Sanırım benimki birinin, yaşanmışlıklarımızı ve geçmişimizi paylaştığımız zamanlardaki halini özlemek oluyor. Yarın eski sevgilimin doğum günü. hayatının hep çok güzel, sağlıkla, mutlulukla dolu olmasını isterim, sevdiği insanlarla bir arada olmasını. Ama onu çok özlüyorum sözlük, rüyalarımda bana gülümsediğini görüyorum. Nolcak benim bu hallerim
7.
tam da şimdi ikisini birden yaşadığım durum
yaşanmışlıkları özlemek çok farklı bir şey gerçekten, zaten karşımızdaki kişiyi de onlar yüzünden özlemez miyiz?
8.
Kaybettiğimiz sevdiklerimiz,biten ilişkiler.. Aslında özlenen o kadar çok şey var ki. özlediğimiz o andaki mutluluk hissi mi yoksa sevdiklerimiz mi hiç anlayamıyor insan
9.
aptal oğlu aptal gibi kişiyi özlemek. kendime çok kızıyorum.

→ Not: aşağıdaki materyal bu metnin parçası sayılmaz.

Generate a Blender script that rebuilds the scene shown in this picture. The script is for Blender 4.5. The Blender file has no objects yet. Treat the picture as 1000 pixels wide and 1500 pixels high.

bazen bir öpüşü, bir dokunuşu, koklamaya doyamadığın kokusunu.
güldüğünüz şeyleri,ağladığınız şeyleri.
ama sonra bir anda gerçekler yüzüne çarpıyor... seni paramparça ettiği anlar. mahvettiği günler, kendinden nefret etmene sebep olduğu zamanlar.
sonra yaşanılan anlara dönüp o anı tekrar yaşayıp geri dönmek istediğimi farkediyorum. sadece o anları özlüyorum.